Le sexisme et les violences genrées sont encore bien présents dans le milieu culturel et littéraire du Québec. J’ai décidé de discuter de quatre manifestations de ces violences afin d’illustrer l’ampleur et la diversité de formes qu’elles peuvent prendre, bien qu’elles ne représentent malheureusement qu’une partie de la réalité.

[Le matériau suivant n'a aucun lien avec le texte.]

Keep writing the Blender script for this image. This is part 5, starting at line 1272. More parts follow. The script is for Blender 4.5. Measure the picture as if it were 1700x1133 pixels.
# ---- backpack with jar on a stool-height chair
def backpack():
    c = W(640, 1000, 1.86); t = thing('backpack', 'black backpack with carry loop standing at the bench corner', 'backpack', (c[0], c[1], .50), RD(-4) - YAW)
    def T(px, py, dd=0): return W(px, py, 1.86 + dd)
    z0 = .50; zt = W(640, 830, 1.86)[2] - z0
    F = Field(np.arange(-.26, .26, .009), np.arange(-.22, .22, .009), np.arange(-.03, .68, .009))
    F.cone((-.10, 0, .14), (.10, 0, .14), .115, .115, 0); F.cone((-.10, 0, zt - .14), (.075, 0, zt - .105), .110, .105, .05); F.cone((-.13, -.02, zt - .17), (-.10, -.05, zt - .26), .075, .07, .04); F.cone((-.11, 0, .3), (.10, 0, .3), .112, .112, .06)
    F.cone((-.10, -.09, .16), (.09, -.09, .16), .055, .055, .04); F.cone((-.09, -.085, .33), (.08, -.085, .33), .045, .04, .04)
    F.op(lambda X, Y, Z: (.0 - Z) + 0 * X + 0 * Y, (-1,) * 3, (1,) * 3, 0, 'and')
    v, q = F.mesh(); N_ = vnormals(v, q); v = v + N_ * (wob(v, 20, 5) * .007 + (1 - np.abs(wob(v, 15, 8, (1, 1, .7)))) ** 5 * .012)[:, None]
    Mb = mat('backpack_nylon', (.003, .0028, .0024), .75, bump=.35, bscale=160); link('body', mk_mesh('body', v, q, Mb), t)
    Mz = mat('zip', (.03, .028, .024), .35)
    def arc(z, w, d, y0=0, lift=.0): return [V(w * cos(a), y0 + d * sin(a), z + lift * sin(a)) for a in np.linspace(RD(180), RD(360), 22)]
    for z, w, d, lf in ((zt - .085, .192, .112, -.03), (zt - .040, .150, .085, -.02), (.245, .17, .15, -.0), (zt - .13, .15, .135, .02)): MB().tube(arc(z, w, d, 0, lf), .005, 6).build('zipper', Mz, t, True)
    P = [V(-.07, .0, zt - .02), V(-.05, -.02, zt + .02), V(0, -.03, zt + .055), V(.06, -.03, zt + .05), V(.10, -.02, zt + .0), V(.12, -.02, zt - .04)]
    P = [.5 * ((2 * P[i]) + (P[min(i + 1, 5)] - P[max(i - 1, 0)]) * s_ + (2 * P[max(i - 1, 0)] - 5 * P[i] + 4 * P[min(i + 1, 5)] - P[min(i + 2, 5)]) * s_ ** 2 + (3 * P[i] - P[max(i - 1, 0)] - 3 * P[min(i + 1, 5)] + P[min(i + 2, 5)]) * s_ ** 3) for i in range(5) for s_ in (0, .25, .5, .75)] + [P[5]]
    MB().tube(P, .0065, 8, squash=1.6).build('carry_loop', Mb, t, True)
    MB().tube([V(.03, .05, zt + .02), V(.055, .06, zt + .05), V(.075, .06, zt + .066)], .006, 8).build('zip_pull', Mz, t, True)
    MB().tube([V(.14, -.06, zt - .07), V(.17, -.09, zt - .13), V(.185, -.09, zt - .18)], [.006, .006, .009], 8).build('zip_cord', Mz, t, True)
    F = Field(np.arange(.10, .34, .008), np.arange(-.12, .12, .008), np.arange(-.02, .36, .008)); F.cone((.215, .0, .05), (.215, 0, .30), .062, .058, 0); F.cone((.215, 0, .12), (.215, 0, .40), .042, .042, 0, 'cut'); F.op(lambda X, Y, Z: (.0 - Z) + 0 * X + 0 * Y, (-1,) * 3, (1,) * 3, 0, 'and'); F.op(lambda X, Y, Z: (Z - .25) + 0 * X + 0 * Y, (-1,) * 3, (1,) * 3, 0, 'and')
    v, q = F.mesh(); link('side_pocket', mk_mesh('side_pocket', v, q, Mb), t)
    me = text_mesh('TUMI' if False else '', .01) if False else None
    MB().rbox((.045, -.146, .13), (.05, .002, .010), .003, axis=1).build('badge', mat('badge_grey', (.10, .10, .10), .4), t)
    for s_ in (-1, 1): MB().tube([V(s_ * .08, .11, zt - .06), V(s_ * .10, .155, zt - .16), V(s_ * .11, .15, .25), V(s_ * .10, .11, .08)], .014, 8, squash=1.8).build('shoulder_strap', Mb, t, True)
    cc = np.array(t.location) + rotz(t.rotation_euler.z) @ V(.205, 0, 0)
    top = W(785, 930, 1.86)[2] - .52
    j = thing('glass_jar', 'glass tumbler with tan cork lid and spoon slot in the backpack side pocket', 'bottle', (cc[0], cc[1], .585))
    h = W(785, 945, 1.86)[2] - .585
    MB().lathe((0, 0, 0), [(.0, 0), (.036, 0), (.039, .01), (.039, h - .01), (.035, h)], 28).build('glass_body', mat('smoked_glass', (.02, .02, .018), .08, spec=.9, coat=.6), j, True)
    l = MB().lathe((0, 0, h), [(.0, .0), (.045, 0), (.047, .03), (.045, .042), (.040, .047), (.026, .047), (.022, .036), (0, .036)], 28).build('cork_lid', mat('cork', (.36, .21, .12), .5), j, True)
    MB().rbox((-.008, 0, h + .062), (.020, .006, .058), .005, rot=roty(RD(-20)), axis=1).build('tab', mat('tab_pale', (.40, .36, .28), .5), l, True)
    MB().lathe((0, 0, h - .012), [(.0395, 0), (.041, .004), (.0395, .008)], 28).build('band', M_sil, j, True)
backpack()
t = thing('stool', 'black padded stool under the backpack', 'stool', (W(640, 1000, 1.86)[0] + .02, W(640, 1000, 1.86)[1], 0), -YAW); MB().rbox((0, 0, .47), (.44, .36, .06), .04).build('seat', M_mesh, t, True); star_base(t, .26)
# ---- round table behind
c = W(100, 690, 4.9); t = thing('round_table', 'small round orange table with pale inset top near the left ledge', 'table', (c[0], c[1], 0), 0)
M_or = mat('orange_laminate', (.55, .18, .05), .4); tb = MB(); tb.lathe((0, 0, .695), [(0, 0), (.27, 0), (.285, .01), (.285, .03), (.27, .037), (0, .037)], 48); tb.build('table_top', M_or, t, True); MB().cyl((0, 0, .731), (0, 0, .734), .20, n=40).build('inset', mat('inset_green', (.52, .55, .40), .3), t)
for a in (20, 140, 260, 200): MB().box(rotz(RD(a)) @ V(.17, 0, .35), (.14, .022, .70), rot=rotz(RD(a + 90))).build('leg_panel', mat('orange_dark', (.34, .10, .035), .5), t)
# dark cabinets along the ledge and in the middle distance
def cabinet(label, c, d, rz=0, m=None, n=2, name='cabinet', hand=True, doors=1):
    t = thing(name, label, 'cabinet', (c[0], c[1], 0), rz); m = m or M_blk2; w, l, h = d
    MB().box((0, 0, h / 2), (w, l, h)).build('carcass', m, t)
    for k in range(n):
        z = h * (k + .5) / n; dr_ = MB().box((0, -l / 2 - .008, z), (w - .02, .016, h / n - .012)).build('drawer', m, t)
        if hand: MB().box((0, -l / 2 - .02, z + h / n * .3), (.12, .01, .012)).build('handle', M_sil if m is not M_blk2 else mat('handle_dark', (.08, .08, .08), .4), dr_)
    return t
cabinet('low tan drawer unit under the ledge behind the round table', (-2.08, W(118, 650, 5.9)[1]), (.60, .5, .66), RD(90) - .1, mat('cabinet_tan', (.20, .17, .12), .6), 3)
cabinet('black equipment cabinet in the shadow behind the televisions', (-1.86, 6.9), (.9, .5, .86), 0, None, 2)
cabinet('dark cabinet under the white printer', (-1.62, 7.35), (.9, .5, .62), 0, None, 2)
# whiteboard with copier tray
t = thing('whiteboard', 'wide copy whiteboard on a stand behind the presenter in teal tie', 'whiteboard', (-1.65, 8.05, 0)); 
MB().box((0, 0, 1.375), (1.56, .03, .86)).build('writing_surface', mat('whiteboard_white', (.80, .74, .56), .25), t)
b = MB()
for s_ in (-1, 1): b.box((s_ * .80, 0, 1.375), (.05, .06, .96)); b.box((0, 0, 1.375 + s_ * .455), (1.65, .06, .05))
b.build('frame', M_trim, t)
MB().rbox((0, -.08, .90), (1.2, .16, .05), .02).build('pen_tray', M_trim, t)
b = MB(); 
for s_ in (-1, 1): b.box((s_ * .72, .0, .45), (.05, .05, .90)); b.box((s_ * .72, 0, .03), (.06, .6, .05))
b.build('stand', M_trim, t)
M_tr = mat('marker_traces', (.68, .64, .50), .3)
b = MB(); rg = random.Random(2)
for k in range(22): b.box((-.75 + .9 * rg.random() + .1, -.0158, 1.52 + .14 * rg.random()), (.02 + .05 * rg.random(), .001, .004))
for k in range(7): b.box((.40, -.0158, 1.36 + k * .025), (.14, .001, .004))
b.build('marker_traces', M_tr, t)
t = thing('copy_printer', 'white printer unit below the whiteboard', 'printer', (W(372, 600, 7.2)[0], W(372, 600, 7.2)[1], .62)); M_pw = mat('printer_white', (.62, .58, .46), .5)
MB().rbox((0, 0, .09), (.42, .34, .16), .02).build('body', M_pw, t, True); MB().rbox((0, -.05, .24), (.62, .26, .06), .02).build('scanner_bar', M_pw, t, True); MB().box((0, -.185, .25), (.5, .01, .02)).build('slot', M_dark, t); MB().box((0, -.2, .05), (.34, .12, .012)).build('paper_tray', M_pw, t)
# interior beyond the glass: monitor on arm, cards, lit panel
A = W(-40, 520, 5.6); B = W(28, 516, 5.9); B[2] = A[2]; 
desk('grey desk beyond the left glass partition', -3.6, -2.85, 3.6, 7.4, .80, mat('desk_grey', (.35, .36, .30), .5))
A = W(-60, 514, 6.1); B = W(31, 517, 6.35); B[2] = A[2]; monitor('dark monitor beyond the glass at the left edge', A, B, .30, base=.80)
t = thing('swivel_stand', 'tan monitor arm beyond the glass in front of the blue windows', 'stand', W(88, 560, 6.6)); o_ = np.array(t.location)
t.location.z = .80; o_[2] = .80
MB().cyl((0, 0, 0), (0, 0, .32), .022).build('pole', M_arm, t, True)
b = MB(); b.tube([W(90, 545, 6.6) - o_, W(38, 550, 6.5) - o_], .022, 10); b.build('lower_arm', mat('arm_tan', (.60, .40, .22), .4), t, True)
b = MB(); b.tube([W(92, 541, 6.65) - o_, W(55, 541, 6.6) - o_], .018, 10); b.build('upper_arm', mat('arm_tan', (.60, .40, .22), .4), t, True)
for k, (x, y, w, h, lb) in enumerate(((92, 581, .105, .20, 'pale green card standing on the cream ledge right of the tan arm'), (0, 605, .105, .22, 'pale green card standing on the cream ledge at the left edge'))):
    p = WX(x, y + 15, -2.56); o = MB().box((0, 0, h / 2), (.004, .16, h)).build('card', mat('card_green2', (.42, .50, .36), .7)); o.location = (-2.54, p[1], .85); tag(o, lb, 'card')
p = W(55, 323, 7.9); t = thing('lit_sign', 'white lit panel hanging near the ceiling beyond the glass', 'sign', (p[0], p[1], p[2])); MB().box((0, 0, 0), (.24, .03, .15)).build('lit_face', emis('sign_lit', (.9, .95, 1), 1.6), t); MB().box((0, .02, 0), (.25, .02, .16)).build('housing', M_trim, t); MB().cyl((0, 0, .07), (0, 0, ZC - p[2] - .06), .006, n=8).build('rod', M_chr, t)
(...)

1. Pendant les années où j’ai travaillé en librairie, avec la merveilleuse équipe de la Librairie Pantoute à Québec, j’ai été témoin à de nombreuses reprises de la dévaluation du savoir et des connaissances de mes collègues femmes. Je pense à une collègue en particulier, qui est experte en bandes dessinées et en romans fantastiques, et qui s’est souvent retrouvée face à des clients qui ne voulaient pas de ses conseils. Ces clients voulaient absolument se faire conseiller par un homme, même si celui-ci s’y connaissait beaucoup moins. Nombre de mes collègues ont également subi des avances et commentaires déplacés ou répétitifs de la part de clients.
2. Les femmes, personnes non binaires et autres minorités de genre de la sphère littéraire sont elles aussi victimes de violences sexuelles. Après la vague de dénonciations #MeToo dans nos rangs à l’été 2020, une lettre de revendications et de solutions pour contrer les abus de pouvoir et les violences sexuelles et genrées a été rendue publique. Les signataires dénoncent notamment ces violences, qui y sont « répandues, protéiformes, banalisées et tacitement acceptées », et la culture du silence qui sévit dans le milieu. Ils et elles appellent éditrices, éditeurs, programmeuses et programmeurs littéraires à « réfléchir à la cohabitation de victimes et d’agresseurs au sein de leur catalogue, de leurs lancements et de leurs événements littéraires [et à] trouver une solution qui tienne compte des besoins des victimes ».
3. Les femmes et personnes queers noir·e·s, autochtones ou racisé·e·s, qui critiquent des décisions de certains acteurs du milieu ou qui dénoncent le racisme systémique, font souvent face à beaucoup de violences et de harcèlement de la part d’autres membres du milieu ainsi que de lecteurs et de lectrices. Plusieurs reçoivent régulièrement des insultes et des menaces, publiquement et en privé, parfois au point de les forcer à quitter les réseaux sociaux.
4. Ce n’est pas un secret : le travail d’auteur·e est extrêmement précaire. Plusieurs doivent prendre un, deux ou trois emplois supplémentaires pour subvenir à leurs besoins. Hélas, de nombreuses organisations et personnes du milieu demandent tout de même du travail non rémunéré aux artistes. Cette barrière supplémentaire empêche plusieurs femmes et minorités de genre racisé·e·s de percer dans le domaine, bien qu’elles gagnent en moyenne moins que les hommes et que les femmes blanches. Par ailleurs, les échéanciers des projets ne sont pas toujours construits de façon à concilier les différents rôles que les artistes jouent au sein de la société (parents, étudiant·e·s, travailleur·euse·s, enseignant·e·s, proches aidant·e·s…), ce qui peut limiter la participation, le rayonnement et l’épanouissement de plusieurs.